Villa dirige la « Nouvelle force républicaine » et, selon la presse
alternative bolivienne, fréquente assidument l’ambassade américaine depuis
deux mois.

Bateaux de guerre

L’Équateur est l’autre maillon faible de la région andine. En 1999, au
bord de ne plus pouvoir exporter les deux milliards de dollars annuels dus à
ses créanciers, le pays céda l’aéroport militaire et une partie du port de
la ville de Manta aux forces armées américaines.

Celles-ci veulent maintenant davantage, soit la permission pour les
navires de guerre américains de stationner en permanence dans les eaux
territoriales équatoriennes et d’y agir comme bon leur semble contre quelque
autre navire que ce soit.

Une telle entente mettra pratiquement fin à la neutralité de l’
Équateur face au conflit colombien et contribuerait d’autant à embraser la
région que, le 15 janvier, le président colombien, Alvaro Uribe, demandait
aux États-Unis d’intervenir dans son pays contre les guérillas une fois la
guerre d’Irak terminée.

Ceux-ci ne cessent d’exercer toutes sortes de pressions sur l’Équateur
pour l’impliquer dans le Plan Colombie.

Fermer la frontière

Ainsi, début mars, l’ambassadrice Kristie Kenney déclarait au
quotidien El Universo, de Guayaquil, que l’Équateur doit fermer sa frontière
avec la Colombie.
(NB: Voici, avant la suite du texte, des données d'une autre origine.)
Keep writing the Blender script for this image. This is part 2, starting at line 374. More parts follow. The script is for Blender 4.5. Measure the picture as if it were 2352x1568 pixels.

Puis, le 30 mars, James Hill, patron du Southcom, recevait
à Miami les chefs des armées des deux pays pour convaincre l’Équateur.

Les Etats-Unis ont aussi réuni à Bogota en Colombie les ministres de
la Défense et des Relations étrangères des pays voisins de la Colombie pour
les persuader de qualifier de « terroriste » la guérilla des Forces armées
révolutionnaires de Colombie (FARC). Seul le Panama accepta.

Le 23 mars, James Hill visitait des installations militaires
équatoriennes dans l’Amazonie proche de la frontière du Putumayo colombien,
théâtre d’opérations probable d’une éventuelle intervention américaine en
Colombie.

Le but visé est clair: forcer l’Équateur à concentrer des troupes à la
frontière colombienne, puis aider l’armée colombienne à « pousser » les
guérilleros des FARC contre les forces équatoriennes.

Plus près de « Lula »

Mais le gouvernement de Lucio Gutierrez de même que l’armée
(co-responsables du soulèvement de 2001 contre le président néo-libéral
Jamil Mahuad) se sentent plus proches de « Lula » au Brésil que de George W.
Bush, et ils résistent.

Certains hauts dirigeants militaires parlent même d’occuper la base de
Manta aux côtés des Américains pour veiller à protéger la neutralité et la
« sécurité intérieure » du pays.

Cette volonté d’indépendance explique sans doute l’étrange
arrestation, le 10 avril, de neuf « tueurs à gages » alors qu’ils étaient
supposément en mission de 30 jours pour assassiner le président Gutierrez.